DESCRIPTION OF THE TASK: Copy each line below without leaving any out.

ENTRIES SHOWN:
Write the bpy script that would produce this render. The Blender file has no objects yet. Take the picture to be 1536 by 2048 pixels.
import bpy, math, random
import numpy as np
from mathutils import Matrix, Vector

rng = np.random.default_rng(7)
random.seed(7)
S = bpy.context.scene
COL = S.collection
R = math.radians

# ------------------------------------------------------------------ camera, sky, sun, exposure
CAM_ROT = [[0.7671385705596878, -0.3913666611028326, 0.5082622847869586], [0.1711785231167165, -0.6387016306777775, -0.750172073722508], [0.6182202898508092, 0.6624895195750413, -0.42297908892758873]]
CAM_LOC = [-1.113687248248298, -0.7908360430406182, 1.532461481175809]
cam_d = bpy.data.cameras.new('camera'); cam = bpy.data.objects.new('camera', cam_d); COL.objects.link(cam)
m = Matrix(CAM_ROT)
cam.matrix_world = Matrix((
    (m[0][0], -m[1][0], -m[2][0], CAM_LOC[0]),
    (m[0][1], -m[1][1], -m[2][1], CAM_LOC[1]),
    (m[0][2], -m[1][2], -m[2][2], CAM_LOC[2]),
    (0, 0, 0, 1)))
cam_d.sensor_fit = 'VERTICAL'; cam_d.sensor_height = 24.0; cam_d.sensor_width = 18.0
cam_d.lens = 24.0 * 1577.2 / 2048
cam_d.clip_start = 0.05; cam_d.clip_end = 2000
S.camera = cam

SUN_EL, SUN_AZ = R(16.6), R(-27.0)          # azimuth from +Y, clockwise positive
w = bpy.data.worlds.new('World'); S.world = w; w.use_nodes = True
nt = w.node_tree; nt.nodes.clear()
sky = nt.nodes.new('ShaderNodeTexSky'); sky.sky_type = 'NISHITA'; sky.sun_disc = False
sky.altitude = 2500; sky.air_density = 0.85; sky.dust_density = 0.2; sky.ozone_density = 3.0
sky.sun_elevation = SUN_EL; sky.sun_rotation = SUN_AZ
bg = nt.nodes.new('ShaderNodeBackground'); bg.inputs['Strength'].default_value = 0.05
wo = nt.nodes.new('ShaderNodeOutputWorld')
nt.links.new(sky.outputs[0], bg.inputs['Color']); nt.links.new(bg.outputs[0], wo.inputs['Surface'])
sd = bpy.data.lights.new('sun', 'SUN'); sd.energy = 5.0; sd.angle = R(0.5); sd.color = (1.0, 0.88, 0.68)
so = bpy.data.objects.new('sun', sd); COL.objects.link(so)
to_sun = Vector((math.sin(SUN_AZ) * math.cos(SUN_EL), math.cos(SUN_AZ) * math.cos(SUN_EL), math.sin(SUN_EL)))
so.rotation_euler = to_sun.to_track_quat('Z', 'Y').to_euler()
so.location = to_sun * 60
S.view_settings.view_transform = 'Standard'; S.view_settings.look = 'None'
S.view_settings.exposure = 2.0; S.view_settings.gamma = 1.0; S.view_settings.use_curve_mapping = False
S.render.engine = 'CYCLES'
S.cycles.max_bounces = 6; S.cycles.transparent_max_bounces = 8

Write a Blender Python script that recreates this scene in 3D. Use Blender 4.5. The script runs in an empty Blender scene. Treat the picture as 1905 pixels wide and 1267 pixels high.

EXERCISE OUTPUT:
Write the bpy script that would produce this render. The Blender file has no objects yet. Take the picture to be 1536 by 2048 pixels.
import bpy, math, random
import numpy as np
from mathutils import Matrix, Vector

rng = np.random.default_rng(7)
random.seed(7)
S = bpy.context.scene
COL = S.collection
R = math.radians

# ------------------------------------------------------------------ camera, sky, sun, exposure
CAM_ROT = [[0.7671385705596878, -0.3913666611028326, 0.5082622847869586], [0.1711785231167165, -0.6387016306777775, -0.750172073722508], [0.6182202898508092, 0.6624895195750413, -0.42297908892758873]]
CAM_LOC = [-1.113687248248298, -0.7908360430406182, 1.532461481175809]
cam_d = bpy.data.cameras.new('camera'); cam = bpy.data.objects.new('camera', cam_d); COL.objects.link(cam)
m = Matrix(CAM_ROT)
cam.matrix_world = Matrix((
    (m[0][0], -m[1][0], -m[2][0], CAM_LOC[0]),
    (m[0][1], -m[1][1], -m[2][1], CAM_LOC[1]),
    (m[0][2], -m[1][2], -m[2][2], CAM_LOC[2]),
    (0, 0, 0, 1)))
cam_d.sensor_fit = 'VERTICAL'; cam_d.sensor_height = 24.0; cam_d.sensor_width = 18.0
cam_d.lens = 24.0 * 1577.2 / 2048
cam_d.clip_start = 0.05; cam_d.clip_end = 2000
S.camera = cam

SUN_EL, SUN_AZ = R(16.6), R(-27.0)          # azimuth from +Y, clockwise positive
w = bpy.data.worlds.new('World'); S.world = w; w.use_nodes = True
nt = w.node_tree; nt.nodes.clear()
sky = nt.nodes.new('ShaderNodeTexSky'); sky.sky_type = 'NISHITA'; sky.sun_disc = False
sky.altitude = 2500; sky.air_density = 0.85; sky.dust_density = 0.2; sky.ozone_density = 3.0
sky.sun_elevation = SUN_EL; sky.sun_rotation = SUN_AZ
bg = nt.nodes.new('ShaderNodeBackground'); bg.inputs['Strength'].default_value = 0.05
wo = nt.nodes.new('ShaderNodeOutputWorld')
nt.links.new(sky.outputs[0], bg.inputs['Color']); nt.links.new(bg.outputs[0], wo.inputs['Surface'])
sd = bpy.data.lights.new('sun', 'SUN'); sd.energy = 5.0; sd.angle = R(0.5); sd.color = (1.0, 0.88, 0.68)
so = bpy.data.objects.new('sun', sd); COL.objects.link(so)
to_sun = Vector((math.sin(SUN_AZ) * math.cos(SUN_EL), math.cos(SUN_AZ) * math.cos(SUN_EL), math.sin(SUN_EL)))
so.rotation_euler = to_sun.to_track_quat('Z', 'Y').to_euler()
so.location = to_sun * 60
S.view_settings.view_transform = 'Standard'; S.view_settings.look = 'None'
S.view_settings.exposure = 2.0; S.view_settings.gamma = 1.0; S.view_settings.use_curve_mapping = False
S.render.engine = 'CYCLES'
S.cycles.max_bounces = 6; S.cycles.transparent_max_bounces = 8

Write a Blender Python script that recreates this scene in 3D. Use Blender 4.5. The script runs in an empty Blender scene. Treat the picture as 1905 pixels wide and 1267 pixels high.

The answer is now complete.